Saturday, September 08, 2007

Unsung role of Dinner in the Historical rise of Cooperative Action

Why is it that at particular times and places, a certain collection of individuals set aside their competitive natures, their feuding, and take collective action? The otherwise inexplicable "union" of disparate peoples into Mongols (from feuding tribes), or British, or Americans, for example, how does this happen?

We know that Ghengis Khan met with the man who had killed his father and who, by all the traditions of race and tribe, he should have avenged in blood. We know that instead of combat, the two met over Dinner, again and again, and invited others to the feast, and instead of continuing centuries of blood feuds, they formed a new and unitary concept -- the "Mongol" meme was formed.

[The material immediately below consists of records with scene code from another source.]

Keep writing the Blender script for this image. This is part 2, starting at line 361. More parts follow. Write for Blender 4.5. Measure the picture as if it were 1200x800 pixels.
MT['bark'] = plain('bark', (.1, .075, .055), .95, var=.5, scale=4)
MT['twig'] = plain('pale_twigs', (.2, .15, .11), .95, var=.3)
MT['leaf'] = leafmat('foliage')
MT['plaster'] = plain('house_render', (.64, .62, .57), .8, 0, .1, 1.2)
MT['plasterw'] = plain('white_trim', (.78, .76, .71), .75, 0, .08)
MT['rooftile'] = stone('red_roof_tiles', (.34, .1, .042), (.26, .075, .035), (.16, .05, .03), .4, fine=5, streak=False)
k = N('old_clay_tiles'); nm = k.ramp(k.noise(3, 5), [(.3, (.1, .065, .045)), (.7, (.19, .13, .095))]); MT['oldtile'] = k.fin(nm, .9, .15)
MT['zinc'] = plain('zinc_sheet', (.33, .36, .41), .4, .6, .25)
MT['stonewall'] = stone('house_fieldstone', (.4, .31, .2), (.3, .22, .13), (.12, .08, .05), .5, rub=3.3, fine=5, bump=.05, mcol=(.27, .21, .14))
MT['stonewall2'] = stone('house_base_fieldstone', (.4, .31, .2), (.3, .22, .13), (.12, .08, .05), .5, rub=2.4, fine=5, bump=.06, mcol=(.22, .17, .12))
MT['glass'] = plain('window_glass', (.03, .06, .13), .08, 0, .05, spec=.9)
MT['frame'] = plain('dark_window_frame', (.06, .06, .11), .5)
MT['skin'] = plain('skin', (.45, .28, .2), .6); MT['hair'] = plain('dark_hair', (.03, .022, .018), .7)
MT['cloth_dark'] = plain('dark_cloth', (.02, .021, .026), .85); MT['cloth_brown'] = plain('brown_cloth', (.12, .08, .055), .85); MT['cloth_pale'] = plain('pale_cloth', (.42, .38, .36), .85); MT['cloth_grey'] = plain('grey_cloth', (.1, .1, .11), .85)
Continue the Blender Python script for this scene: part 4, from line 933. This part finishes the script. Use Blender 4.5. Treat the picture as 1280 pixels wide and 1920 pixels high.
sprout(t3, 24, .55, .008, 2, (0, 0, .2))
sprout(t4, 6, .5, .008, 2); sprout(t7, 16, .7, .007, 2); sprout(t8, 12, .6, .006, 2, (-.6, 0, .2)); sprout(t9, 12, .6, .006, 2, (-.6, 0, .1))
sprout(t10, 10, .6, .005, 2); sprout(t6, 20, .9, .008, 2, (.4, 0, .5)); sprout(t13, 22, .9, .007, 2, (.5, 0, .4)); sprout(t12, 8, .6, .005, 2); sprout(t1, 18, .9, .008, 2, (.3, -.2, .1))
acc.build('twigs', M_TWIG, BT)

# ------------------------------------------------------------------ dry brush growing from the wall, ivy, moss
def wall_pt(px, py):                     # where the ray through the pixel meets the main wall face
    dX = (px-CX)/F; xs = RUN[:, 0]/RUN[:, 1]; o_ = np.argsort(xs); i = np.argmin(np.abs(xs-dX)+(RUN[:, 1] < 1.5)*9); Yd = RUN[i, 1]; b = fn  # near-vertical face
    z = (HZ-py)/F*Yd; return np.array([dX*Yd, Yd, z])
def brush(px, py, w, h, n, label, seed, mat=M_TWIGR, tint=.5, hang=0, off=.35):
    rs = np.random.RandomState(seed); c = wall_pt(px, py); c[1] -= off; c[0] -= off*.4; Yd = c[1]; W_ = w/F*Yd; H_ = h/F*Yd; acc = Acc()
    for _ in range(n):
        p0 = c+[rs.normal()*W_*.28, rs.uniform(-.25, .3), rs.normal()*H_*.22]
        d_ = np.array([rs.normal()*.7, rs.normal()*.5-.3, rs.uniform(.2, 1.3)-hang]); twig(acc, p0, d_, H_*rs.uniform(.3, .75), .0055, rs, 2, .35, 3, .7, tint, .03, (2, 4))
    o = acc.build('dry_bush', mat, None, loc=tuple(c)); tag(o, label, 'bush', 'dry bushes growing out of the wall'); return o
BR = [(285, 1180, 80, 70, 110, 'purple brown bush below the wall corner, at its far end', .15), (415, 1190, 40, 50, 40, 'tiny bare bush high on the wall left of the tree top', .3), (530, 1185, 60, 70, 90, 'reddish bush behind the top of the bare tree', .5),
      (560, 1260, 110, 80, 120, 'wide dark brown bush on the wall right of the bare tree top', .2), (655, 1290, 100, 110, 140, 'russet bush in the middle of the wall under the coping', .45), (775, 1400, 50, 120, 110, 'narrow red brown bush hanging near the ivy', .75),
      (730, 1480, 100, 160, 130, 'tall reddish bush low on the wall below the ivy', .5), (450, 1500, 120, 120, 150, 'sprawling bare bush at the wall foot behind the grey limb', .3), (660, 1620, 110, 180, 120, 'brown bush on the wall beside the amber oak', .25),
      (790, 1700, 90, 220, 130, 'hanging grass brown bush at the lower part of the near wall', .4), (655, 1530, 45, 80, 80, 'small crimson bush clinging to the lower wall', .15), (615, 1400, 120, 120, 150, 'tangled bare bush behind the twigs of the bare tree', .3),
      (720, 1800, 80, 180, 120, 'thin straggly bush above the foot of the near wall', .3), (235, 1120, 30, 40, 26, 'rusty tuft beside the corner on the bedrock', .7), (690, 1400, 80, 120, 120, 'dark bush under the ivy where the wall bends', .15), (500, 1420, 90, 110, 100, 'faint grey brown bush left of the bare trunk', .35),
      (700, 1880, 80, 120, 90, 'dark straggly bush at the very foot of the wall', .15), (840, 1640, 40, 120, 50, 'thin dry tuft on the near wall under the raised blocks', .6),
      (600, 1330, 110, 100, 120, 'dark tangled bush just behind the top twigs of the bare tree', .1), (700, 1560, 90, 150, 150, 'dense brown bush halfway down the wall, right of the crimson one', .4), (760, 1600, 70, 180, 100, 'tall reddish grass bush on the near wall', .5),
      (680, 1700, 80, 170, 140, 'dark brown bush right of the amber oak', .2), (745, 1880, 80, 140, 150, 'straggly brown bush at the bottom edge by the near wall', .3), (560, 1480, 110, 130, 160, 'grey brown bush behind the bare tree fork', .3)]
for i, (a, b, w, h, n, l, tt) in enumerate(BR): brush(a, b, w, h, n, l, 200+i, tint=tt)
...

More recently, we are able to give names to the people who were in charge of the unifying Dinner. For example, the American Colonies were extremely fractious. Even after cobbled together in the sinews of War and Treaties of Trade, each "State" was jealous and a creature of its native and competitively loyal sons. In particular, the "Southern" Virginians (Jeffersonians) and the "Northern" New Englanders (Federalists) were riven by major cultural and economic divisions. Yet the "United" States held together through the War of 1812 in spite of the total destruction of its capital, its economy, its Navy, its military, and the loss of every possible ally. France did not come on this occasion. The best explanation for the residual survival of the Americans as a unified country is...Dinner! Dolly Madison, the wife of the President during this "final" destruction of the Revolutionary impulse, was such a great hostess, we are still familiar with her name to this day as a Dinner enabler.

Again, a hostess serves as the best explanation for the ascendence of the "British" people in their most golden hours. At the turn of the century in the 1800-1900's, Dinner became a profound event in England. The viciously competitive scions of the nasty little prep schools -- widely and uniformly described by a variety of writers (C.S. Lewis, Shaw, Chesterton, Dahl) -- set aside their squabbles and dominated the world in a thinly-spread unitary action. Why? In the same period, it was the golden age of Dining. Jenny Churchill would deliberately invite arch-enemies to dinner, and somewhere between the chery and the cheroot, they would put aside their hostilities, and proceed to govern ungovernable India, build railroads in Bolivia, and trade centers in Africa and Hong Kong.

Of course, the hostess was a woman, and the "event", Dinner, was hardly monumental. Nothing is left in stone. Still, the China is there.

Speaking of "the China", the discovery of ceramic techniques in China is itself a large and as yet unexplored explanation for how the Chinese civilization unified. Again, it was a Dinner event. The appeal to graces and the belly, under the auspices of a hostess whose name, and whose critical role, has been overlooked.